The source code of all applications hosted on Scalingo is on a NFS shared folder. This folder is shared among all the builders.

This architecture may lead to various problems. For example, a problem may arise if multiple deployments are triggered on an application in a short time interval. Under some race condition, we may unmount the NFS folder in the middle of the second deployment.

But NFS was also known at Scalingo to imply other issues:

  • Performance issues
  • Network latency for file access
  • Process reading the files may end up in an uninterruptible sleep
  • Etc

To make a long story short: NFS was used in various places in Scalingo infancy. We are slowly moving away from it everywhere possible. And Git repositories hosting is one of the last bastions using NFS at Scalingo.

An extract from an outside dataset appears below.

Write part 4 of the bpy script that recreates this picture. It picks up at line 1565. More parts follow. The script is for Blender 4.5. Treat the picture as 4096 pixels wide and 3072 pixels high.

The criteria we used to choose and how this can help you

From what we read, we are not alone trying to find a good solution for repositories hosting. Especially, the most well known source code hosting company communicated about this:

  • GitHub announced the creation of a home made solution named Spokes to get rid of NFS.
  • GitLab released the open source software Gitaly to manage their repositories.

We also explored other options such as:

  • Updating the current software to be more up-to-date and easier to maintain, and get rid of NFS by using an object storage for the storage.
  • Using Git Ketch which used to be in use at Google.
  • Using Stemma to manage the Git repositories and implement our own logic for automatic failover.

We further investigated, and compared various criteria that you can discover in the image below.

Criteria for Choosing the Best Solution

These criteria range from all the Git features we need (push, reupload and fetch) to more fuzzy criteria such as the perceived complexity of a solution or our perceived confidence in the solution.

Out of those criteria we always give our best to understand the time that is necessary to implement the solution.

We eventually settled on Gitaly:

  • They developed it to get rid of NFS, just like us \o/
  • Horizontally scalable: one can easily add more storage capacity by adding new nodes to the cluster.
  • Prevents write errors.
  • Highly available: with NFS, a server outage leads to a downtime for all the deployments on the platform. In the Gitaly world, the server is more resilient to failure.
  • The Gitaly project is open source with a license allowing us to use it.

Our infrastructure with Gitaly

How does Gitaly work at Scalingo?

As seen on this figure, the new architecture uses Praefect and Gitaly for the Git repositories storage. It also includes a new software developed internally called Git Repository Core.

This software acts as a router: it receives incoming SSH connection coming from the git push scalingo master command issued by a customer, and direct it either to the NFS repository storage or to the Gitaly storage.

This was a strong requisite for us so that we could release this feature using the canary release pattern: release Gitaly backend for a small share of our customers and increase the share of customers using it over time.

It is also in charge of triggering the deployment of the code hosted on Gitaly.

With it’s central place, Git Repository Core allows us to intercept the Git traffic, and potentially filter it. We plan to add more security features, but also convenient ones for people deploying their application using this Git integration. For instance, adding the ability to customize the main branch name (e.g. main rather than the default master branch).

On a more internal perspective, Git Repository Core allows us to develop administrative endpoint to ease the work from the operator in their day-to-day work.

All elements on the figure are duplicated to improve the resiliency to server failures.

Conclusion

Gitaly is an open-source solution that offers a new way to handle git repositories.

For us it was a big change and this will help us to handle our current growth.